╭─ Extracted data
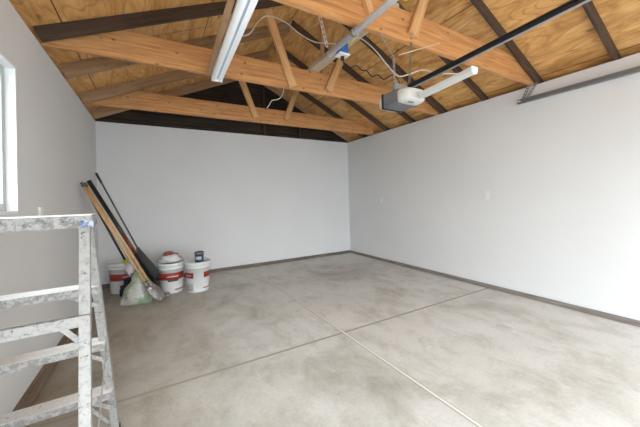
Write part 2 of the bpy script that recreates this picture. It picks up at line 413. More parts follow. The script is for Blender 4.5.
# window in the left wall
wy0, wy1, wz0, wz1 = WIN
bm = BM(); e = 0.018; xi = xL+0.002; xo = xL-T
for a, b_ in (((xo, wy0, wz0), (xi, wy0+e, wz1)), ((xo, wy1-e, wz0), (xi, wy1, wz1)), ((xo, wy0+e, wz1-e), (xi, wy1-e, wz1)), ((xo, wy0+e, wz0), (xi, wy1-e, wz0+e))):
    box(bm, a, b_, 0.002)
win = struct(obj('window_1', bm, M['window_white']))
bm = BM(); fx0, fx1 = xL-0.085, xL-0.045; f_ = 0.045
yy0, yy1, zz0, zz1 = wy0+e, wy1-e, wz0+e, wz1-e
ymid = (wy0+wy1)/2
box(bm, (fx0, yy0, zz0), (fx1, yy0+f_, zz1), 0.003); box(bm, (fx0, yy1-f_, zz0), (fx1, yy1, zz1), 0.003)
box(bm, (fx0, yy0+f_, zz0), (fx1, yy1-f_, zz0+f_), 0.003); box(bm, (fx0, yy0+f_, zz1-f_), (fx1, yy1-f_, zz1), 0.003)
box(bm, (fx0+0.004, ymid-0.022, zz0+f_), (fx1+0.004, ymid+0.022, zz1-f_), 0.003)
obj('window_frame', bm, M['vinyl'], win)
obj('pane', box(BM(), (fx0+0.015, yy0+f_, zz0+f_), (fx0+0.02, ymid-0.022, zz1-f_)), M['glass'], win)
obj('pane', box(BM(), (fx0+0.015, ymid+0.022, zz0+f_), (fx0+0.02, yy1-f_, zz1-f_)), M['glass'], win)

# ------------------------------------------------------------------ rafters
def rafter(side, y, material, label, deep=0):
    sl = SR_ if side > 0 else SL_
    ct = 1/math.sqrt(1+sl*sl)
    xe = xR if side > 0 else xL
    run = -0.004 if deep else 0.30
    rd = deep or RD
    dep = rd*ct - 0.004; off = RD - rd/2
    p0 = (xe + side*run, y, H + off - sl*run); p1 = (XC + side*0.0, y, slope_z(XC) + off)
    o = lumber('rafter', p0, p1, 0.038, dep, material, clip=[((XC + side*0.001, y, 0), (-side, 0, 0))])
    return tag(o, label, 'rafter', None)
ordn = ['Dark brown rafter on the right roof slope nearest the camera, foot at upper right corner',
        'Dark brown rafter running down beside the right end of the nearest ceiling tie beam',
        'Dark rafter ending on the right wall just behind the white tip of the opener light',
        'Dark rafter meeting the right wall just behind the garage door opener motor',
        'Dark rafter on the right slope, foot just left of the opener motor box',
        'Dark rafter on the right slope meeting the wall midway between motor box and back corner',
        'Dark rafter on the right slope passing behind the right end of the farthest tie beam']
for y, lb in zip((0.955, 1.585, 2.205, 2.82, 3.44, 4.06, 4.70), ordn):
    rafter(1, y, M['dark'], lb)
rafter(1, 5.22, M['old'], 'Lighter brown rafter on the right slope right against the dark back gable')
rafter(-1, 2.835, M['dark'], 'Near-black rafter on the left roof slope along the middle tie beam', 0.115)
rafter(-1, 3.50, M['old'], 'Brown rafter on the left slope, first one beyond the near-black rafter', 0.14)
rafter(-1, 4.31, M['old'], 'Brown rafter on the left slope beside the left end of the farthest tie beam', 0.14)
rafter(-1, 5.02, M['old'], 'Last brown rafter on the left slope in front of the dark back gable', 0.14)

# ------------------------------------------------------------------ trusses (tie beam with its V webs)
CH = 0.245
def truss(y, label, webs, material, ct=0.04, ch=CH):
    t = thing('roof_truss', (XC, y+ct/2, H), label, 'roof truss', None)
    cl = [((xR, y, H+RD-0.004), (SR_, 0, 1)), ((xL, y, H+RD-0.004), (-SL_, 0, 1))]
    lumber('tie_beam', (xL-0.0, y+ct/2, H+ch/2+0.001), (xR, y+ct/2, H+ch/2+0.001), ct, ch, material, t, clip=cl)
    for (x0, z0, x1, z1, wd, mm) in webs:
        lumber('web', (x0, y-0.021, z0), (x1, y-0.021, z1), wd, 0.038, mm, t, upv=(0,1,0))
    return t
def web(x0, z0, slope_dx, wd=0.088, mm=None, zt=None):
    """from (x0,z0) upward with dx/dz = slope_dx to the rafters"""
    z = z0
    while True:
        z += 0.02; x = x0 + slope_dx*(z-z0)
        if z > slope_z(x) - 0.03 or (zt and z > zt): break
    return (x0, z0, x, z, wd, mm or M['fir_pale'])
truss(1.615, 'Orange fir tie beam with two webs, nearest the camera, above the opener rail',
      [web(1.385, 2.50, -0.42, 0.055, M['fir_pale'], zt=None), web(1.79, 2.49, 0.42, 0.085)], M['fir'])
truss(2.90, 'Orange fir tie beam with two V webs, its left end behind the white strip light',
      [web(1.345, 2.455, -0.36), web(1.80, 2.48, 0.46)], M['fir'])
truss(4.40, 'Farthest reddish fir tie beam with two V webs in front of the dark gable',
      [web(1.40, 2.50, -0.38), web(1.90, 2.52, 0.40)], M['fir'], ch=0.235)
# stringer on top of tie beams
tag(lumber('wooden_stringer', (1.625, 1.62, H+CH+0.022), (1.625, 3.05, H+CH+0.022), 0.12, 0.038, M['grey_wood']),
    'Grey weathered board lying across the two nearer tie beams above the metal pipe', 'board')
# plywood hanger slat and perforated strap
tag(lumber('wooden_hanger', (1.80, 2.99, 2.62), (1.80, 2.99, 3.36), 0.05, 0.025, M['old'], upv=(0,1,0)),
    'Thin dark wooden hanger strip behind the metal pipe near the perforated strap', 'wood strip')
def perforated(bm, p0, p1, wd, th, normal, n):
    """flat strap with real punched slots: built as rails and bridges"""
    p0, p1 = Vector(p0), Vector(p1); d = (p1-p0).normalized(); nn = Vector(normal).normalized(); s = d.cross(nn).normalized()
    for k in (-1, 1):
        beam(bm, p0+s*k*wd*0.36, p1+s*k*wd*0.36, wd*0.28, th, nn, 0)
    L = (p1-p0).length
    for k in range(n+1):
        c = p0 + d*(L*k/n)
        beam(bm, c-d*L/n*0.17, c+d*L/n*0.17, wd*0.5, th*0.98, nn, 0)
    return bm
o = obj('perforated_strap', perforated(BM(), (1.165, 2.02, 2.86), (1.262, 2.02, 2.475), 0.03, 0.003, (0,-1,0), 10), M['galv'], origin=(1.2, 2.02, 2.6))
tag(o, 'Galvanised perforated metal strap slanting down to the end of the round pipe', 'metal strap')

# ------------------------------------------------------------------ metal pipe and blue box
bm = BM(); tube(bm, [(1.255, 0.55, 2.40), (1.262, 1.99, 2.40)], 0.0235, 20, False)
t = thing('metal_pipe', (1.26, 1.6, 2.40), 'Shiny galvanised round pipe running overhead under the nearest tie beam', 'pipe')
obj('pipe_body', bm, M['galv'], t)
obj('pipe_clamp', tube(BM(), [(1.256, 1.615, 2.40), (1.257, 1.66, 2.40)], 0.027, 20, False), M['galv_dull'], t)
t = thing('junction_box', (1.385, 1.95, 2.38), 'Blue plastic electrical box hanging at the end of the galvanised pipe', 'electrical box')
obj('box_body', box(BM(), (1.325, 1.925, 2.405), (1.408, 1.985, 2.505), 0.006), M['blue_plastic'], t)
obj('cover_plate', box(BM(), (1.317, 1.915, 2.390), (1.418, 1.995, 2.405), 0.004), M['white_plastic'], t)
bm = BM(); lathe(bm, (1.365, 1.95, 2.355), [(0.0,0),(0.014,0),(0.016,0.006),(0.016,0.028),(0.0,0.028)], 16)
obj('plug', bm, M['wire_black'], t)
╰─
╭─ Extracted data
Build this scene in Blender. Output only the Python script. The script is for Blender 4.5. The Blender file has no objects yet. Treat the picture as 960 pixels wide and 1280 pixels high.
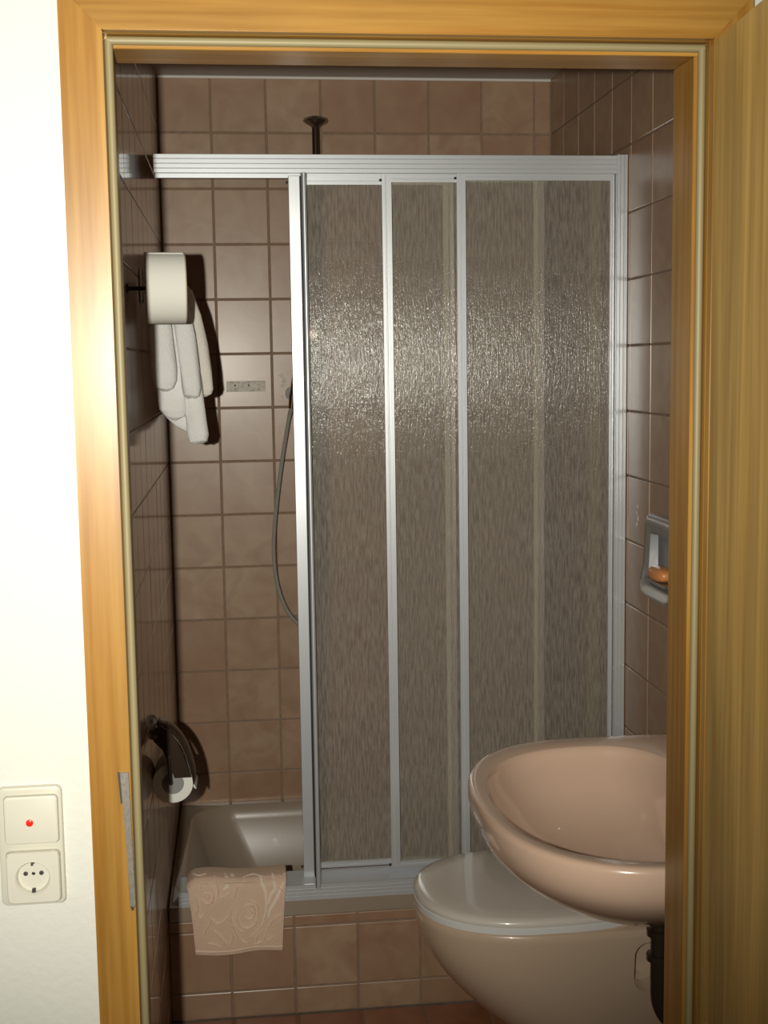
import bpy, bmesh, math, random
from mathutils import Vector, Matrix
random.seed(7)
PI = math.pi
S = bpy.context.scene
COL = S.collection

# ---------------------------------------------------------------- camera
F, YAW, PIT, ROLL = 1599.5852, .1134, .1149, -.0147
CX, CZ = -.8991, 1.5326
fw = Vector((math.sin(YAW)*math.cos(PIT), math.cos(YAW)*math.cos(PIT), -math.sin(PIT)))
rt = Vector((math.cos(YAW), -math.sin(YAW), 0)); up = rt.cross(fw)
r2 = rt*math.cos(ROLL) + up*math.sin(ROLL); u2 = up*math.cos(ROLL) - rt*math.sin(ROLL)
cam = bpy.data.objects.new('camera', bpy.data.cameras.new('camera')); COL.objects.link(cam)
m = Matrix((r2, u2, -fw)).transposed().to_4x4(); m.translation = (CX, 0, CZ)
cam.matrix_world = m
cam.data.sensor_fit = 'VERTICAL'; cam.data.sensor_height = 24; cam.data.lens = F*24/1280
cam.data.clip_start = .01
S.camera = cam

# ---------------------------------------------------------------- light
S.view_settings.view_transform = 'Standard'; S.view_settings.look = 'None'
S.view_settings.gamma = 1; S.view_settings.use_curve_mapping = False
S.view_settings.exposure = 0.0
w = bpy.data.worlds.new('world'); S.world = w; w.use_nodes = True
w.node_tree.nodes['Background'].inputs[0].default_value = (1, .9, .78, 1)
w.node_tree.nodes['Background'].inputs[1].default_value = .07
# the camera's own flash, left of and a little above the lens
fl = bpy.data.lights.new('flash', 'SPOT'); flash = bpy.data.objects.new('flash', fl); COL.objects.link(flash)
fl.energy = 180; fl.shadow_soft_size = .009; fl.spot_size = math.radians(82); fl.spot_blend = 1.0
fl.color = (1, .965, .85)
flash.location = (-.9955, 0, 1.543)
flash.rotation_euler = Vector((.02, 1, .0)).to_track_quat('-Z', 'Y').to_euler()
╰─
Task description: What's needed is an exact copy of the lines above from the one with "Build this scene" through the one with "COL = S.collection", both included; the pictures stay out.

Result for this exercise:
Build this scene in Blender. Output only the Python script. The script is for Blender 4.5. The Blender file has no objects yet. Treat the picture as 960 pixels wide and 1280 pixels high.
import bpy, bmesh, math, random
from mathutils import Vector, Matrix
random.seed(7)
PI = math.pi
S = bpy.context.scene
COL = S.collection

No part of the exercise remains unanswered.